Tourists in central Athens huddled under mist machines, and zoo animals in Madrid were fed fruit popsicles and chunks of frozen food, as southern Europeans braced for a heat wave Thursday, with a warning of severe conditions coming from the European Union’s space agency.
Emergency measures – including staffing changes, cellphone alerts, and intensified forest fire patrols – were readied or put into effect in several countries as temperatures in parts of Mediterranean Europe were set to reach 45 degrees Celsius (113F) Friday and into the weekend.
In Athens and other Greek cities, working hours were changed for the public sector and many businesses to avoid the midday heat, while air-conditioned areas were opened to the public.
“It’s like being in Africa,” 24-year-old tourist Balint Jolan, from Hungary, told the AP. “It’s not that much hotter than it is currently at home, but yes, it is difficult.”
The high-pressure system, which crossed the Mediterranean from north Africa has been named Cerberus, after the three-headed dog in ancient Greek mythology who guarded the gates to the underworld. It is being tracked by the European Space Agency.
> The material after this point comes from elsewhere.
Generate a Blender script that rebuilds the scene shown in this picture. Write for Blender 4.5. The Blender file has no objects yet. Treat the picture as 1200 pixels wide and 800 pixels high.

“Italy, Spain, France, Germany and Poland are all facing a major heat wave, with temperatures expected to climb to 48 degrees Celsius on the islands of Sicily and Sardinia – potentially the hottest temperatures ever recorded in Europe” the agency said Thursday.
In the Arctic, a record high temperature of 28.8 degrees Celsius (83.8 degrees F) was measured at Slettness Fyr on the northern tip of the Norway, Norwegian meteorologists said Thursday. This tops a previous record from July 1964 when the thermometer reached 27.6 degrees Celsius (81.7 degrees F).
The United Nation’s World Meteorological Organization on Monday said global temperatures recorded in early July were among the hottest on record.
The impact of extreme summer heat has been brought into focus by research this week that said as many as 61,000 people may have died in Europe's sweltering heatwaves last summer.
"Heat is a silent killer. So this is the main concern that people's lives are at risk," Reuters quoted climate scientist Hannah Cloke, a professor at England's Reading University, as saying.
"Certainly, we should immediately stop pumping greenhouse gases into the atmosphere," Cloke added, warning that some changes to the climate were already locked in.
Animals are also feeling the strain.
Italian farmers' lobby group Coldiretti said milk production was down by around 10% because cows eat less in the heat, drink huge quantities of water and make less milk.